Diffusion^2: Dual Diffusion Model with Uncertainty-Aware Adaptive Noise for Momentary Trajectory Prediction
Yuhao Luo, Yuang Zhang, Kehua Chen, Xinyu Zheng, Shucheng Zhang, Sikai Chen, Yinhai Wang
TL;DR
This work tackles momentary pedestrian trajectory prediction when only two frames are observed. It introduces Diffusion^2, a two-stage diffusion framework that first reconstructs unobserved history and its aleatoric uncertainty, then predicts future trajectories using a context-enhanced forward diffusion model guided by a temporally adaptive noise scheduler.

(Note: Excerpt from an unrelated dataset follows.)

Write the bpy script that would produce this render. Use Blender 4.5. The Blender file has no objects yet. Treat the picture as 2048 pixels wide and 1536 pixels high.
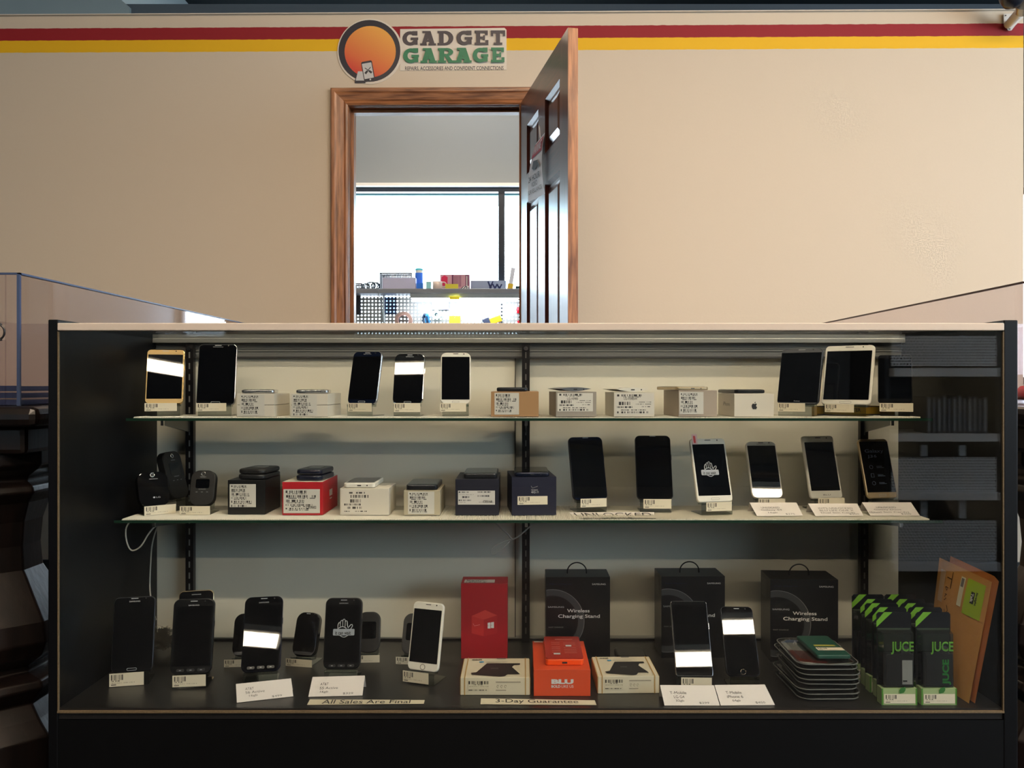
import bpy, math, random
from mathutils import Matrix, Vector
random.seed(7)
sc = bpy.context.scene
C = sc.collection
R = math.radians
# ---------------------------------------------------------------- camera
F = 1700.0            # focal length in pixels of the 2048 wide frame
VX, VY = 1043.0, 770.0  # vanishing point of the depth lines
CZ = 0.852            # camera height
cam = bpy.data.cameras.new('camera')
cam.sensor_width = 36.0
cam.lens = F / 2048.0 * 36.0
cam.shift_x = -(VX - 1024.0) / 2048.0
cam.shift_y = (VY - 768.0) / 2048.0
cam.clip_start = 0.02
camo = bpy.data.objects.new('camera', cam)
camo.location = (0, 0, CZ)
camo.rotation_euler = (R(90), 0, 0)
C.objects.link(camo)
sc.camera = camo
# ---------------------------------------------------------------- colour management, sky
sc.view_settings.view_transform = 'Standard'
sc.view_settings.look = 'None'
sc.view_settings.gamma = 1
sc.view_settings.use_curve_mapping = False
sc.view_settings.exposure = 0.27
sc.cycles.use_denoising = True
sc.cycles.max_bounces = 10
sc.cycles.transparent_max_bounces = 24
sc.cycles.sample_clamp_indirect = 6
sc.cycles.caustics_reflective = False
sc.cycles.caustics_refractive = False
world = bpy.data.worlds.new('daylight'); sc.world = world
world.use_nodes = True
wn = world.node_tree.nodes; wl = world.node_tree.links
bg = wn['Background']
bg.inputs['Color'].default_value = (0.76, 0.88, 1.0, 1)
bg.inputs['Strength'].default_value = 10.0
def portal(name, loc, rot, sx, sy):
    l = bpy.data.lights.new(name, 'AREA'); l.shape = 'RECTANGLE'
    l.size = sx; l.size_y = sy; l.cycles.is_portal = True
    o = bpy.data.objects.new(name, l); o.location = loc; o.rotation_euler = rot
    C.objects.link(o)
YW = 3.59      # shop partition wall
YB = 6.10      # outer wall of the back room
XR = 4.60      # right wall
portal('window_daylight_back', (-1.235, YB - 0.02, 1.63), (R(-90), 0, 0), 3.43, 1.28)
portal('window_daylight_side', (XR - 0.02, -.45, 1.75), (0, R(90), 0), 1.7, 6.5)
portal('window_daylight_gap', (3.4, YB - 0.02, 1.5), (R(-90), 0, 0), 1.6, 1.3)
# ---------------------------------------------------------------- helpers
def lin(c):
    c = c / 255.0
    return c / 12.92 if c <= 0.04045 else ((c + 0.055) / 1.055) ** 2.4
def L3(c): return (lin(c[0]), lin(c[1]), lin(c[2]), 1.0)
_m = {}
def mat(name, col, rough=0.5, metal=0.0, spec=0.5, coat=0.0, em=0.0, noise=0.0, nscale=8.0, bump=0.0, bscale=200.0, alpha=1.0):
    if name in _m: return _m[name]
    m = bpy.data.materials.new(name); m.use_nodes = True
    nt = m.node_tree; b = nt.nodes['Principled BSDF']
    b.inputs['Base Color'].default_value = L3(col)
    b.inputs['Roughness'].default_value = rough
    b.inputs['Metallic'].default_value = metal
    b.inputs['Specular IOR Level'].default_value = spec
    b.inputs['Coat Weight'].default_value = coat
    b.inputs['Coat Roughness'].default_value = 0.04
    b.inputs['Alpha'].default_value = alpha
    if em:
        b.inputs['Emission Color'].default_value = L3(col)
        b.inputs['Emission Strength'].default_value = em
    if noise or bump:
        tc = nt.nodes.new('ShaderNodeTexCoord')
    if noise:
        n = nt.nodes.new('ShaderNodeTexNoise'); n.inputs['Scale'].default_value = nscale
        n.inputs['Detail'].default_value = 4
        nt.links.new(tc.outputs['Object'], n.inputs['Vector'])
        mx = nt.nodes.new('ShaderNodeMix'); mx.data_type = 'RGBA'
        c = L3(col)
        mx.inputs['A'].default_value = tuple(x * (1 - noise) for x in c[:3]) + (1,)
        mx.inputs['B'].default_value = tuple(min(1, x * (1 + noise)) for x in c[:3]) + (1,)
        nt.links.new(n.outputs['Fac'], mx.inputs['Factor'])
        nt.links.new(mx.outputs['Result'], b.inputs['Base Color'])
    if bump:
        n2 = nt.nodes.new('ShaderNodeTexNoise'); n2.inputs['Scale'].default_value = bscale
        nt.links.new(tc.outputs['Object'], n2.inputs['Vector'])
        bp = nt.nodes.new('ShaderNodeBump'); bp.inputs['Strength'].default_value = bump
        bp.inputs['Distance'].default_value = 0.002
        nt.links.new(n2.outputs['Fac'], bp.inputs['Height'])
        nt.links.new(bp.outputs['Normal'], b.inputs['Normal'])
    _m[name] = m; return m
def clear(name, tint=(245, 250, 250), ior=1.5, rough=0.0, refl=1.0):
    if name in _m: return _m[name]
    m = bpy.data.materials.new(name); m.use_nodes = True
    nt = m.node_tree; nt.nodes.remove(nt.nodes['Principled BSDF'])
    out = nt.nodes['Material Output']
    t = nt.nodes.new('ShaderNodeBsdfTransparent'); t.inputs[0].default_value = L3(tint)
    g = nt.nodes.new('ShaderNodeBsdfGlossy'); g.inputs['Roughness'].default_value = rough
    fr = nt.nodes.new('ShaderNodeFresnel'); fr.inputs['IOR'].default_value = ior
    ge = nt.nodes.new('ShaderNodeNewGeometry')   # same reflectance on the way in and on the way out of the sheet
    mi = nt.nodes.new('ShaderNodeMath'); mi.operation = 'MULTIPLY_ADD'
    mi.inputs[1].default_value = 1.0 / ior - ior; mi.inputs[2].default_value = ior
    nt.links.new(ge.outputs['Backfacing'], mi.inputs[0])
    fr2 = nt.nodes.new('ShaderNodeFresnel'); fr2.inputs['IOR'].default_value = ior
    mu = nt.nodes.new('ShaderNodeMath'); mu.operation = 'MULTIPLY'; mu.inputs[1].default_value = refl
    # a thin sheet: Schlick from the facing angle, valid from both sides
    dp = nt.nodes.new('ShaderNodeVectorMath'); dp.operation = 'DOT_PRODUCT'
    nt.links.new(ge.outputs['Incoming'], dp.inputs[0]); nt.links.new(ge.outputs['Normal'], dp.inputs[1])
    ab = nt.nodes.new('ShaderNodeMath'); ab.operation = 'ABSOLUTE'; nt.links.new(dp.outputs['Value'], ab.inputs[0])
    om = nt.nodes.new('ShaderNodeMath'); om.operation = 'SUBTRACT'; om.inputs[0].default_value = 1.0; nt.links.new(ab.outputs[0], om.inputs[1])
    pw = nt.nodes.new('ShaderNodeMath'); pw.operation = 'POWER'; nt.links.new(om.outputs[0], pw.inputs[0]); pw.inputs[1].default_value = 5.0
    f0 = ((ior - 1) / (ior + 1)) ** 2
    ma = nt.nodes.new('ShaderNodeMath'); ma.operation = 'MULTIPLY_ADD'; ma.inputs[1].default_value = 1 - f0; ma.inputs[2].default_value = f0
    nt.links.new(pw.outputs[0], ma.inputs[0]); nt.links.new(ma.outputs[0], mu.inputs[0])
    for n in (fr, fr2, mi): nt.nodes.remove(n)
    mx = nt.nodes.new('ShaderNodeMixShader')
    nt.links.new(mu.outputs[0], mx.inputs[0]); nt.links.new(t.outputs[0], mx.inputs[1]); nt.links.new(g.outputs[0], mx.inputs[2])
    nt.links.new(mx.outputs[0], out.inputs['Surface'])
    _m[name] = m; return m
def wood(name, dark, light, rough=0.4, coat=0.0, axis='Z', scale=1.0, bump=0.15):
    if name in _m: return _m[name]
    m = bpy.data.materials.new(name); m.use_nodes = True
    nt = m.node_tree; b = nt.nodes['Principled BSDF']
    tc = nt.nodes.new('ShaderNodeTexCoord'); mp = nt.nodes.new('ShaderNodeMapping')
    s = {'Z': (1, 1, 0.07), 'X': (0.07, 1, 1), 'Y': (1, 0.07, 1)}[axis]
    mp.inputs['Scale'].default_value = s
    nt.links.new(tc.outputs['Object'], mp.inputs['Vector'])
    n = nt.nodes.new('ShaderNodeTexNoise'); n.inputs['Scale'].default_value = 110 * scale; n.inputs['Detail'].default_value = 6
    w = nt.nodes.new('ShaderNodeTexNoise'); w.inputs['Scale'].default_value = 14 * scale; w.inputs['Detail'].default_value = 3
    w.inputs['Distortion'].default_value = 1.2
    nt.links.new(mp.outputs[0], n.inputs['Vector']); nt.links.new(mp.outputs[0], w.inputs['Vector'])
    a = nt.nodes.new('ShaderNodeMath'); a.operation = 'MULTIPLY_ADD'; a.inputs[1].default_value = 0.55
    nt.links.new(n.outputs['Fac'], a.inputs[0])
    h = nt.nodes.new('ShaderNodeMath'); h.operation = 'MULTIPLY'; h.inputs[1].default_value = 0.45
    nt.links.new(w.outputs['Fac'], h.inputs[0]); nt.links.new(h.outputs[0], a.inputs[2])
    r = nt.nodes.new('ShaderNodeValToRGB')
    r.color_ramp.elements[0].position = 0.38; r.color_ramp.elements[0].color = L3(dark)
    r.color_ramp.elements[1].position = 0.6; r.color_ramp.elements[1].color = L3(light)
    nt.links.new(a.outputs[0], r.inputs[0]); nt.links.new(r.outputs[0], b.inputs['Base Color'])
    bp = nt.nodes.new('ShaderNodeBump'); bp.inputs['Strength'].default_value = bump; bp.inputs['Distance'].default_value = 0.001
    nt.links.new(n.outputs['Fac'], bp.inputs['Height']); nt.links.new(bp.outputs[0], b.inputs['Normal'])
    b.inputs['Roughness'].default_value = rough; b.inputs['Coat Weight'].default_value = coat
    b.inputs['Coat Roughness'].default_value = 0.16
    _m[name] = m; return m
class NB:   # tiny node expression builder
    def __init__(s, m): s.nt = m.node_tree
    def sep(s, sock):
        n = s.nt.nodes.new('ShaderNodeSeparateXYZ'); s.nt.links.new(sock, n.inputs[0]); return n.outputs[0], n.outputs[1], n.outputs[2]
    def op(s, o, *a):
        n = s.nt.nodes.new('ShaderNodeMath'); n.operation = o
        for i, x in enumerate(a):
            if isinstance(x, (int, float)): n.inputs[i].default_value = x
            else: s.nt.links.new(x, n.inputs[i])
        return n.outputs[0]
    def rng(s, x, a, b): return s.op('MULTIPLY', s.op('GREATER_THAN', x, a), s.op('LESS_THAN', x, b))
    def wn(s, x, y, seed=0.0):
        c = s.nt.nodes.new('ShaderNodeCombineXYZ')
        for i, v in enumerate((x, y, seed)):
            if isinstance(v, (int, float)): c.inputs[i].default_value = v
            else: s.nt.links.new(v, c.inputs[i])
        n = s.nt.nodes.new('ShaderNodeTexWhiteNoise'); n.noise_dimensions = '3D'
        s.nt.links.new(c.outputs[0], n.inputs['Vector']); return n.outputs['Value']
    def mix(s, f, a, b):
        n = s.nt.nodes.new('ShaderNodeMix'); n.data_type = 'RGBA'
        s.nt.links.new(f, n.inputs['Factor'])
        for k, v in (('A', a), ('B', b)):
            if isinstance(v, tuple): n.inputs[k].default_value = v
            else: s.nt.links.new(v, n.inputs[k])
        return n.outputs['Result']
def printed(name, base, ink, els, rough=0.55):
    """paper printed with bar codes and rows of small print. els: (kind,u0,v0,u1,v1,cols,rows)"""
    if name in _m: return _m[name]
    m = mat(name, base, rough); B = NB(m); nt = m.node_tree
    uv = nt.nodes.new('ShaderNodeUVMap'); u, v, _ = B.sep(uv.outputs[0])
    tot = None
    for i, (k, u0, v0, u1, v1, nc, nr) in enumerate(els):
        area = B.op('MULTIPLY', B.rng(u, u0, u1), B.rng(v, v0, v1))
        cu = B.op('FLOOR', B.op('MULTIPLY', B.op('SUBTRACT', u, u0), nc / (u1 - u0)))
        fv = B.op('MULTIPLY', B.op('SUBTRACT', v, v0), nr / (v1 - v0))
        cv = B.op('FLOOR', fv)
        w = B.wn(cu, cv, i * 3.1 + 0.5)
        on = B.op('GREATER_THAN', w, 0.45 if k == 'bars' else 0.38)
        if k != 'bars' or nr > 1:
            on = B.op('MULTIPLY', on, B.op('GREATER_THAN', B.op('FRACT', fv), 0.35))
        if k == 'faint': on = B.op('MULTIPLY', on, 0.45)
        e = B.op('MULTIPLY', area, on)
        tot = e if tot is None else B.op('MAXIMUM', tot, e)
    nt.links.new(B.mix(tot, L3(base), L3(ink)), nt.nodes['Principled BSDF'].inputs['Base Color'])
    return m
def P(px, py, D): return Vector(((px - VX) / F * D, D, CZ + (VY - py) / F * D))
def DZ(py, z): return (CZ - z) * F / (py - VY)
def PZ(px, py, z): return P(px, py, DZ(py, z))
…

A dual-head parameterization provides per-coordinate uncertainty estimates, and a learned noise-scheduling mechanism adjusts noise injection based on predicted uncertainty, achieving state-of-the-art results on ETH/UCY and SDD. The approach offers accurate, multimodal trajectory generation with explicit uncertainty handling, though it incurs higher inference cost and computational demands than some discriminative baselines, suggesting directions for efficiency improvements and broader deployment in dynamic traffic settings.
Abstract
Accurate pedestrian trajectory prediction is crucial for ensuring safety and efficiency in autonomous driving and human-robot interaction scenarios. Earlier studies primarily utilized sufficient observational data to predict future trajectories. However, in real-world scenarios, such as pedestrians suddenly emerging from blind spots, sufficient observational data is often unavailable (i.e. momentary trajectory), making accurate prediction challenging and increasing the risk of traffic accidents. Therefore, advancing research on pedestrian trajectory prediction under extreme scenarios is critical for enhancing traffic safety. In this work, we propose a novel framework termed Diffusion^2, tailored for momentary trajectory prediction. Diffusion^2 consists of two sequentially connected diffusion models: one for backward prediction, which generates unobserved historical trajectories, and the other for forward prediction, which forecasts future trajectories. Given that the generated unobserved historical trajectories may introduce additional noise, we propose a dual-head parameterization mechanism to estimate their aleatoric uncertainty and design a temporally adaptive noise module that dynamically modulates the noise scale in the forward diffusion process. Empirically, Diffusion^2 sets a new state-of-the-art in momentary trajectory prediction on ETH/UCY and Stanford Drone datasets.